Mehr Planungssicherheit im Bauprojekt

Mit den 3D-Projektionen schließt Xella die Lücke zwischen der digitalen und der analogen Welt. Fehler werden schneller erkannt, die Planungssicherheit im Projekt lässt sich verbessern. Außerdem führt der Einsatz von blue.sprint zu einer effizienteren und transparenteren Zusammenarbeit aller am Bauvorhaben beteiligten Parteien. Xella sieht im Einsatz dieser Technologien im Bereich der Rohbauarbeiten ein Alleinstellungsmerkmal und freut ich über einen wachsenden Umsatz im Digitalgeschäft.

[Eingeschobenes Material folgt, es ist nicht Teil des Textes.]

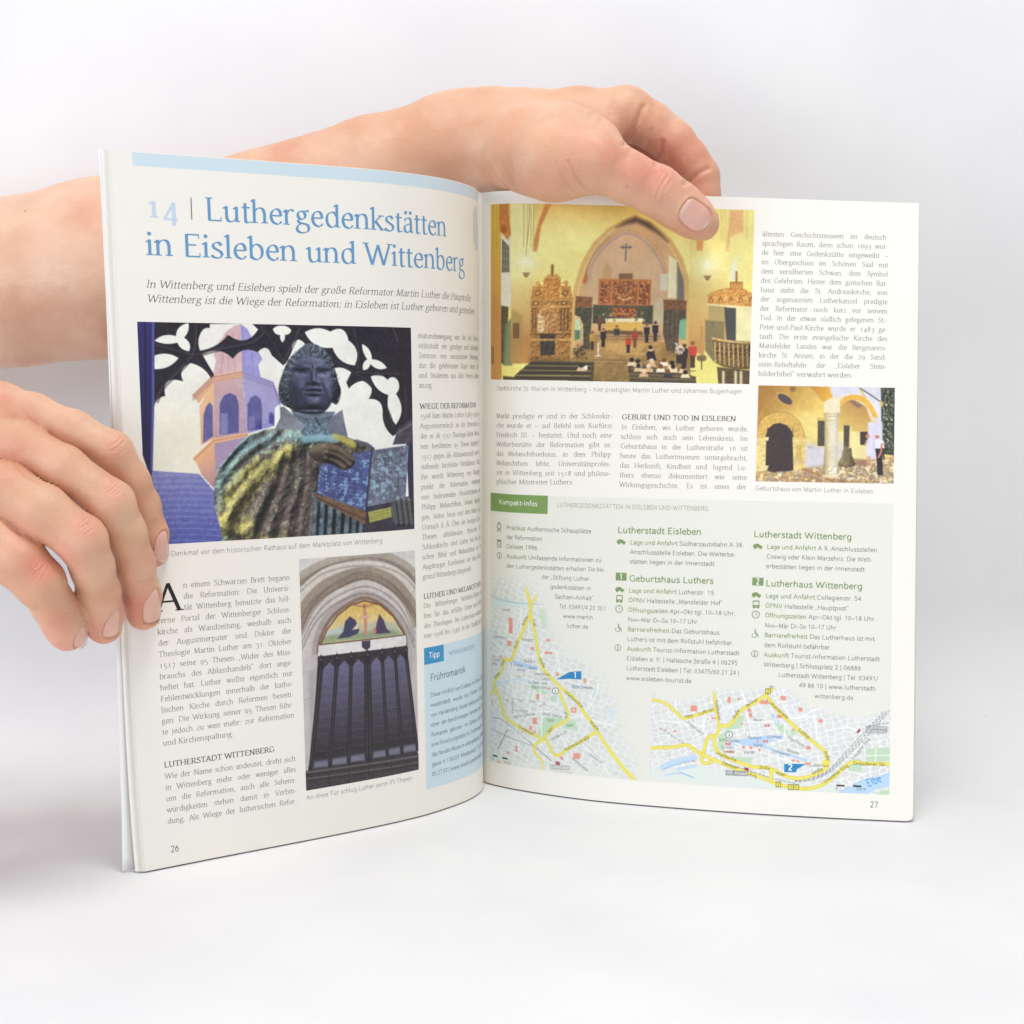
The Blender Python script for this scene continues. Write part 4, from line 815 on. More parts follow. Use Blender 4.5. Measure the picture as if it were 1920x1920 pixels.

Patrik Polakovic, CEO Xella Middle Western Europe, Michael Eisfeld, Vorstandsvorsitzender der Eisfeld Ingenieure AG und Michael Leicht, CDO der Xella Gruppe bringen die Digitalisierung auf die Baustellen (v.l.n.r.)
Patrik Polakovic, CEO Xella Middle Western Europe, Michael Eisfeld, Vorstandsvorsitzender der Eisfeld Ingenieure AG und Michael Leicht, CDO der Xella Gruppe bringen die Digitalisierung auf die Baustellen (v.l.n.r.)
Foto: Xella International

Im Fall des Kasseler Kunden konnte mehr als die Hälfte der regulär benötigten Arbeitsstunden eingespart werden - durch den Einsatz des neuen Planungsservices in Verbindung mit den modularen Systemwand-Elementen des Baustoffkonzerns. Digitale Modelle werden erstellt, um bereits frühzeitig mögliche Planungsfehler zu entdecken, Kollisionen zu vermeiden und den Rohbau zu optimieren. Bei diesem Projekt ließen sich somit die Kosten gegenüber einer regulären Bauweise um rund 20 Prozent senken. Wie das Unternehmen versichert, verkürzte sich auch die Bauzeit um fast ein Drittel, wobei die durch Planungsfehler üblicherweise eintretenden Verzögerungen noch nicht einmal eingerechnet sind.